With Soft Modem Cognovo aims to reduce cost for LTE handsets

Cognovo has launced Software Defined Modem (SDM) platform designed to significantly reduce cost, size and design complexity for developers of cellular handsets and other wireless enabled consumer e

Cognovo has launced Software Defined Modem (SDM) platform designed to significantly reduce cost, size and design complexity for developers of cellular handsets and other wireless enabled consumer electronic products. 

Cognovo claims that the SDM platform is already under evaluation at leading handset OEMs who are seeing for themselves how Cognovo’s software centric design flow changes the rules for next generation wireless terminal development: greater flexibility, halved costs and size, and time to market reduced, all without compromising power consumption. The technology, originating from research carried out at ARM, is expected to appear in handsets during 2012.

Will Strauss, President of Forward Concepts siad, “The Software Defined Radio concept has been around for a while, but with the move to HSPA and LTE a more flexible approach is becoming essential. Cognovo’s combination of disruptive processor technology with a set of supporting software and tools promises to enable handset makers to bring products to market much faster than before and with significant cost savings in the modem – the most critical part of a wireless terminal.”

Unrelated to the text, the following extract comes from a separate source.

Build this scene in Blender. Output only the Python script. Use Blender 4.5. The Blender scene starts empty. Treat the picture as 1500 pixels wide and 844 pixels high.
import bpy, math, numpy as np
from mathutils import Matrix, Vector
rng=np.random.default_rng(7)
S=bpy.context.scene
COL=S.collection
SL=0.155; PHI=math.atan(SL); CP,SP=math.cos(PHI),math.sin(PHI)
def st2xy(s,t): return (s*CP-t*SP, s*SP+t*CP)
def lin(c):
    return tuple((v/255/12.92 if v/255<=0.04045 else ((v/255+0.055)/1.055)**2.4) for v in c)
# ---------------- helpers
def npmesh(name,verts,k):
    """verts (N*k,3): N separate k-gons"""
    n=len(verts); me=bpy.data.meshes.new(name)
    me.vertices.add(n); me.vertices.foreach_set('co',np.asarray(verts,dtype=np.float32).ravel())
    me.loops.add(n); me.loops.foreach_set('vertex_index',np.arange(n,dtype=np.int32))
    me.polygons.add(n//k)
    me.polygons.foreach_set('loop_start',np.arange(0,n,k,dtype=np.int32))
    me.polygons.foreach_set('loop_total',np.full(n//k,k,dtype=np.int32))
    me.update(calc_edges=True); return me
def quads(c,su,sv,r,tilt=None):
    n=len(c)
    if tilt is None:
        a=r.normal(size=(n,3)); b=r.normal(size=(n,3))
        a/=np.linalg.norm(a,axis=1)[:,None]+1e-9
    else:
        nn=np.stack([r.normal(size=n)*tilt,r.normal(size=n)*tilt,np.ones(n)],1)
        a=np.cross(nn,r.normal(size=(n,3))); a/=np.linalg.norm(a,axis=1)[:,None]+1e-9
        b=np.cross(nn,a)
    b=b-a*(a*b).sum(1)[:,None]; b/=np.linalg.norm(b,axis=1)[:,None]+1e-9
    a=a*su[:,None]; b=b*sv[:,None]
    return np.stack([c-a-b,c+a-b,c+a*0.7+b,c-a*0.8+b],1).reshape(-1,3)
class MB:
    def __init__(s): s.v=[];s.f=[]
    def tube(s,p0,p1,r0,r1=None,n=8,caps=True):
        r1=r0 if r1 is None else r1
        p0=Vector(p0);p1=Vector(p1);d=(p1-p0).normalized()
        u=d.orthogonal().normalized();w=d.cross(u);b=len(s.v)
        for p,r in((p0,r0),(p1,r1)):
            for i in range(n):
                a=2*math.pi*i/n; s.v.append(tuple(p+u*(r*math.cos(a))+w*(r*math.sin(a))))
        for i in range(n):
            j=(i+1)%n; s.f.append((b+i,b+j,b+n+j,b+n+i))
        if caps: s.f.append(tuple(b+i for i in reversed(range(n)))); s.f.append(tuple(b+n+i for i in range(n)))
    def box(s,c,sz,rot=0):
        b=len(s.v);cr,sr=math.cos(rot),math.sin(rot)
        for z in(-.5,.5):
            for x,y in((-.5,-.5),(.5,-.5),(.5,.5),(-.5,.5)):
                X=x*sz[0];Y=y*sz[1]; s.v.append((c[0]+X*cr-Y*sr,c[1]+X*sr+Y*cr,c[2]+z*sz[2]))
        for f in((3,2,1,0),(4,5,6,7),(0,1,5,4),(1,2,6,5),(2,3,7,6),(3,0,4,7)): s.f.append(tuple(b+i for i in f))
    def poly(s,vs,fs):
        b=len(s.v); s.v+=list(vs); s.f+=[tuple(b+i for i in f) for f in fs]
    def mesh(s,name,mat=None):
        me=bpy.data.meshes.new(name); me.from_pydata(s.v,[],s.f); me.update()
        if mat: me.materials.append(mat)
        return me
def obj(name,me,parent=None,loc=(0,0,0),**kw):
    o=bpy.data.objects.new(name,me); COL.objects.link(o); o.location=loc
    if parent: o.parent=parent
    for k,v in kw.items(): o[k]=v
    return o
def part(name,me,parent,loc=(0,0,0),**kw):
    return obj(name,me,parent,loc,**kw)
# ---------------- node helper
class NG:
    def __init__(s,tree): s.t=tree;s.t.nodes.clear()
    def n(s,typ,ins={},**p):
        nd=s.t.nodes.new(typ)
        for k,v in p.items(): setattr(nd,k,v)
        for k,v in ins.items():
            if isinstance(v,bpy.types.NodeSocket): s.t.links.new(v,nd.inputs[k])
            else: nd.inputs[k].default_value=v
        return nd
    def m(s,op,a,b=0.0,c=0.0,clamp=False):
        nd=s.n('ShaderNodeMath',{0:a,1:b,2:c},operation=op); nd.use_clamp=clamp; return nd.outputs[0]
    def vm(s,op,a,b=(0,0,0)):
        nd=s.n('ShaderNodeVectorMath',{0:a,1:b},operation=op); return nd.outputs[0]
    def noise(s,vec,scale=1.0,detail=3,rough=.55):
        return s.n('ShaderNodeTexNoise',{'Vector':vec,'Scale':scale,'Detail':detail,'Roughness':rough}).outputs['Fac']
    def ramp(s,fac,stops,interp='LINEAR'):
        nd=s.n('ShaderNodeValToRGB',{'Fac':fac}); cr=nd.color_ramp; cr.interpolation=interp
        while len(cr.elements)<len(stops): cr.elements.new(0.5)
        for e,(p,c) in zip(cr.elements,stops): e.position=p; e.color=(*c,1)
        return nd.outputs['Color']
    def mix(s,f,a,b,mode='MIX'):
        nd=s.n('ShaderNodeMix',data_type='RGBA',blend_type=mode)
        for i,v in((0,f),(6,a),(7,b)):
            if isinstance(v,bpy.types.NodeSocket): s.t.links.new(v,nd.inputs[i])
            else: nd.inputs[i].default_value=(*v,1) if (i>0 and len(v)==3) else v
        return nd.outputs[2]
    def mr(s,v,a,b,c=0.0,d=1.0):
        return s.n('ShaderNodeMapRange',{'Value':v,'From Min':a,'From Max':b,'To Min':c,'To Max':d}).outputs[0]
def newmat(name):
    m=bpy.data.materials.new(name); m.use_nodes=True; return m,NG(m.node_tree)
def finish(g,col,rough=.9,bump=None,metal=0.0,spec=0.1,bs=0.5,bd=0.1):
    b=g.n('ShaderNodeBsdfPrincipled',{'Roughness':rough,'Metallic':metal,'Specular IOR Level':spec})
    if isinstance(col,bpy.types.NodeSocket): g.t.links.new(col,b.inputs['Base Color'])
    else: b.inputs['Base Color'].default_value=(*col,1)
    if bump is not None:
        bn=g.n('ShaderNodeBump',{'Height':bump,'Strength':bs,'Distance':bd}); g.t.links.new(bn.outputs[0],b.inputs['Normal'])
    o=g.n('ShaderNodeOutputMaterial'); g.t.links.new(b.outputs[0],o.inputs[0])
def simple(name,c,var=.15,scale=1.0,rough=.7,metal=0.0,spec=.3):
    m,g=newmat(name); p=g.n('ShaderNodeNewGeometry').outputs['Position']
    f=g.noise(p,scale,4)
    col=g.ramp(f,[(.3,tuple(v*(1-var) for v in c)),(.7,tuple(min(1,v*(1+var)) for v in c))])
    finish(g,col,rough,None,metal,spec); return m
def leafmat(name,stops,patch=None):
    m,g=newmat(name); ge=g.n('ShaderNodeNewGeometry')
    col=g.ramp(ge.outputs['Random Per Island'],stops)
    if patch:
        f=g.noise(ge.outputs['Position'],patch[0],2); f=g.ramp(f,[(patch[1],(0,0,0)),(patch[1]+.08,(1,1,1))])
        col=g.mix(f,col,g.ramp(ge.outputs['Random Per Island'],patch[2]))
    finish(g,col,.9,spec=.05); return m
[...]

The Cognovo SDM platform comprises the Modem Compute Engine (MCE); a licensable processor sub-system, the innovative SDM Operating System (SDM-OS) and a fully integrated development suite. In contrast with a traditional hardware-based modem design, Cognovo’s programmable approach makes it possible for OEMs and platform providers to reduce next-generation multimode development times by 9-12 months. In addition, handset developers can freeze designs much closer to deployment, as standards and requirements become fixed.

“The software and system support that Cognovo has brought to the Software Defined Modem platform complements the many years of development by ARM of the Ardbeg Vector Signal Processor,” said Warren East, CEO, ARM. “We are delighted with the rapid progress made by the Cognovo team and look forward to seeing end products utilising the platform to enhance the user mobile experience.”

The Cognovo SDM platform is dimensioned for handsets and portable devices capable of LTE Category 4 (150Mbps) but also scales to support multi-mode operation with other standards. A single-engine supporting WCDMA, HSPA, HSPA+, LTE and WiMAX enables a multimode baseband IC to be realised in a core die of less than 6mm2 in 32nm geometry – significantly smaller than conventional modem ICs.

Gordon Aspin, CEO of Cognovo commented, “Our platform for LTE handsets is a ground-up design, not just a re-targeting of a legacy product; and the MCE is more than just a processor, it’s a platform solution for SDM.” Aspin continued, “The SDM-OS operating system and the ARM-compatible tools make the Cognovo solution very easy to use, so existing development teams can very quickly adapt to the new way of implementing modems.”

Founded in 2009 by the former TTPCom executive team and strengthened by the spin-out of ARM’s Ardbeg Vector Signal Processor activity, Cognovo has already released products to market. Cognovo has offices in Cambridge UK and Leuven, Belgium.